Schwester Kardinal

Der emeritierte Papst lächelte und begrüßte einige Kardinäle, darunter eine der polnischen Ordensschwestern, die lange Zeit Johannes Paul II. im Apostolischen Palast gedient hatten.

Richtig z.B.:

…und begrüßte einige Kardinäle und eine der polnischen Ordensschwestern, die lange Zeit…

Sprachliche Ökonomie ist oft eine schwierige Sache. Unglücklich gehandhabt, führt sie leicht zu Kurzschlüssen. Die Folge ist Informationsverlust, der irritiert, allerdings manchmal durch Vorwissen ausgeglichen werden kann: Es ist unwahrscheinlich, dass eine polnische Ordensschwester Kardinal geworden ist. Ohne den konkreten Sachverhalt zu kennen, nehme ich an, dass sich bei dieser Gruppe von Kardinälen auch die polnische Ordensschwester befunden hatte und zusammen mit ihnen vom emeritierten Papst begrüßt worden war. Sie aber mit den Kardinälen “mitzunehmen”, ist ein Fehler.

“Darunter” bedeutet nämlich, abgesehen vom örtlichen Hinweis (Er fand eine Falltüre und darunter einen Apfelkeller), dass z.B. eine Person zu einer Gruppe gehört — und, das ist wichtig, dass diese Person die Eigenschaft besitzt, welche diese Gruppe zu einer Gruppe macht. Zunächst wieder im räumlichen Sinn:

Mehrere Personen standen um ihn herum, darunter auch der Pfarrer und der Bürgermeister.
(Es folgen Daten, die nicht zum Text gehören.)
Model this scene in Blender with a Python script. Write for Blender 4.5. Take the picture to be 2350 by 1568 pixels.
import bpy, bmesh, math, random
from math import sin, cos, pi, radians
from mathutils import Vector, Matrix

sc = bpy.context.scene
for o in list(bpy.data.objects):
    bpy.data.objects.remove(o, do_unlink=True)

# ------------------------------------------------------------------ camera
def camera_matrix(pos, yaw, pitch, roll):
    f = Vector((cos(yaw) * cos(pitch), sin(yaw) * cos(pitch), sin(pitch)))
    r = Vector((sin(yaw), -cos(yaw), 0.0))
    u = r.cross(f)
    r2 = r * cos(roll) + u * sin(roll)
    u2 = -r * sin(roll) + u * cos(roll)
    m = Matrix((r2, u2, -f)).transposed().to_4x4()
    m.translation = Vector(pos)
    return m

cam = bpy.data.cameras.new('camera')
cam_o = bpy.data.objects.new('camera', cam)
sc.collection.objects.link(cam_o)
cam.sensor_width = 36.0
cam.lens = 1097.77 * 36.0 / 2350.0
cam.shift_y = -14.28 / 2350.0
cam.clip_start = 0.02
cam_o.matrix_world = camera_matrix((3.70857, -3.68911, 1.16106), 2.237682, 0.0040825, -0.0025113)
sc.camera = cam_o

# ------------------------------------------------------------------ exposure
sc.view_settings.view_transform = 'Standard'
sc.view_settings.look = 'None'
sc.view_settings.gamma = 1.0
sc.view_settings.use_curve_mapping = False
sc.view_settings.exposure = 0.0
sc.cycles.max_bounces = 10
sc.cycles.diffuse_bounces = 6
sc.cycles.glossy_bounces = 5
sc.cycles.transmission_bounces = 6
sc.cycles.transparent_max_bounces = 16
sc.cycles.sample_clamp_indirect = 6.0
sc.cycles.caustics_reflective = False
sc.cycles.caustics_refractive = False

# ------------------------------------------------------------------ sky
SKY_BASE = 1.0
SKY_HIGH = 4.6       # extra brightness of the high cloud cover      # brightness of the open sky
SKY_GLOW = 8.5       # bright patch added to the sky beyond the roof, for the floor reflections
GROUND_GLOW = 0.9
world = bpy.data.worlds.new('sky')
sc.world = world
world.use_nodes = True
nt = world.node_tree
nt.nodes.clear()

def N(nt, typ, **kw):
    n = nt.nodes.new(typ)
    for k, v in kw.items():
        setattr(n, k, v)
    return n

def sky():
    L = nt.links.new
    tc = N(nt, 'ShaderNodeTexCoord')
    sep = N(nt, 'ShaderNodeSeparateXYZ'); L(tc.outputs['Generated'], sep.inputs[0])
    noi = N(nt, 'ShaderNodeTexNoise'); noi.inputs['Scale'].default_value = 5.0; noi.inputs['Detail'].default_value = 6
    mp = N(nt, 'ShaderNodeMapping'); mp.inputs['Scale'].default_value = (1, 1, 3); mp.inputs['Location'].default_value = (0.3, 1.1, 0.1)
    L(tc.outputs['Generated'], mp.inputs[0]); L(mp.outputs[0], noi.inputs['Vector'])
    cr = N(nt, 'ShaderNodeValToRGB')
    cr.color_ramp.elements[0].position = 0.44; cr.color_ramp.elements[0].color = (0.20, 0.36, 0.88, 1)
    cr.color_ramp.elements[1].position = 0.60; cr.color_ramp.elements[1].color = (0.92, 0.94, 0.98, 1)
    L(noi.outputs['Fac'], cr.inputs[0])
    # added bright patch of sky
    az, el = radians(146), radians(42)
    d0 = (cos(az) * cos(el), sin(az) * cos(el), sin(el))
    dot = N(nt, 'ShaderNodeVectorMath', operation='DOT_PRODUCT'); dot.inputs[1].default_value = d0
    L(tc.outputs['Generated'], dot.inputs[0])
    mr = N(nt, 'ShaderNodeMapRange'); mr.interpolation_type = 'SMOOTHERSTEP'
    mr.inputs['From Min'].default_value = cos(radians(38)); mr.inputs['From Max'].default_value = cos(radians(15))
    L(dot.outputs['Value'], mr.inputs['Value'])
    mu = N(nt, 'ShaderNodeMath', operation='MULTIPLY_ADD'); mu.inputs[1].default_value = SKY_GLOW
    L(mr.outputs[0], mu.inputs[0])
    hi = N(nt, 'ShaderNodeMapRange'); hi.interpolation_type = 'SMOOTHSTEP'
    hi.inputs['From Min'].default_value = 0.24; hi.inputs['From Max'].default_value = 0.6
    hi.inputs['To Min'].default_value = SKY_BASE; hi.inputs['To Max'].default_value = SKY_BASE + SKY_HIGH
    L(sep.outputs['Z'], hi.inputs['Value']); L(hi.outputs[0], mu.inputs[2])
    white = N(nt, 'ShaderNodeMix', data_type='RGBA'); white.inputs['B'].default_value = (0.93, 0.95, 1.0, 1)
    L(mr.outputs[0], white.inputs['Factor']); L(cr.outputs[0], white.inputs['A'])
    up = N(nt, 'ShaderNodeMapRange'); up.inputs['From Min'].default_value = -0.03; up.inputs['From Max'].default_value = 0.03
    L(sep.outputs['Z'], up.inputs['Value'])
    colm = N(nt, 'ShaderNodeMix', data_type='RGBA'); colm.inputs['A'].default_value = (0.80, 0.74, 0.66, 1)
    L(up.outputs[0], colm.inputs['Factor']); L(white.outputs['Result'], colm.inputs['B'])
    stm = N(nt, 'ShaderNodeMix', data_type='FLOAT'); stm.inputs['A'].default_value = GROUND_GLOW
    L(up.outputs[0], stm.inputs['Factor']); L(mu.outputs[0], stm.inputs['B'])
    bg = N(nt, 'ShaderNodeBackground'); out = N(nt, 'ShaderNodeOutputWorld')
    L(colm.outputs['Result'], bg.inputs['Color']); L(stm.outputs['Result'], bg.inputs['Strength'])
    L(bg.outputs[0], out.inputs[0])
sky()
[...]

Aber auch im übertragenen Sinn:

Diese Aussage kritisierten tags darauf unabhängig voneinander mehrere Kardinäle, darunter A.B. und X.Y.

In unseren Beispiel überlagern einander der räumliche Bezug und der Verweis auf eine gemeinsame Eigenschaft, und es ist tatsächlich schwierig, beide unter einen Hut zu bringen, wenn man die Konstruktion mit “darunter” verwenden will. Doch wenn es explizit zwei Eigenschaften sind, die eine Gruppe definieren — hier das Beieinanderstehen und der Rang eines Kardinals —, müssen alle Mitglieder dieser Gruppe beide Eigenschaften besitzen. Vielleicht fällt der Fehler hier gar nicht so sehr auf wie zum Beispiel in diesem Satz:

Sie begrüßte eine Reihe von auffällig hoch gewachsenen jungen Frauen, darunter einen kleinen, alten Mann.

Mit “darunter” gibt es also ein Problem. Doch ist es hier überhaupt notwendig zu betonen, dass die Ordensschwester sich in unmittelbarer Nähe der Kardinäle befand? Auch in der Sprache gibt es, wie im Film, unterschiedliche Ebenen der Detaillierung und Abstraktion:

  • Der Papst begrüßte einige Kardinäle und eine polnische Ordensschwester.

Dieser Satz fasst viele kleine Handlungen zusammen, ohne örtliche oder zeitliche Details zu nennen. Aus dem Kontext wissen wir nur, dass die Beschreibung auf einen Schauplatz und eine Zeiteinheit bezogen ist. Versuchen wir einmal, eine filmische Betrachtungsweise zu Hilfe zu nehmen: Von filmischen Einstellungsgrößen ausgehend, hätten wir es dabei mit einer Art sprachlicher “Totale” zu tun, in der ein Zusammenhang von bewegten und unbewegten Objekten aus größerer Entfernung zu sehen ist. Der Unterschied zum Film ist natürlich, dass speziell als Totale das Filmbild zeigt, welchen räumlichen Bezug die handelnden Personen zueinander haben. Der zusammenfassende Satz hingegen lässt darauf keinen Schluss zu: Die Kardinäle könnten einzeln oder in einer Gruppe stehen, die Ordensschwester bei ihnen, einzeln oder in einer anderen Gruppe. Legt man also Wert auf dieses Detail der Begebenheit, muss es gesondert erwähnt werden.

  • Der Papst lächelte und begrüßte einige Kardinäle und eine polnische Ordensschwester.

Wie nahe muss man dem Papst kommen, um dieses Lächeln zu bemerken? Man könnte also zumindest von einer “halbnahen” Kameraeinstellung sprechen. Bringen wir nun die filmische “Einstellung” mit dem sprachlichen “Satz” zur Deckung: Alles passiert im selben Satz, in derselben Einstellung, und demnach findet die Begrüßung in einem engen räumlichen und zeitlichen Zusammenhang mit dem Lächeln des Papstes statt. Daraus ergibt sich schon von selbst die Vorstellung, dass sich Kardinäle und Ordensschwester in derselben Gruppe befinden, als sie dem lächelnden Papst begegnen.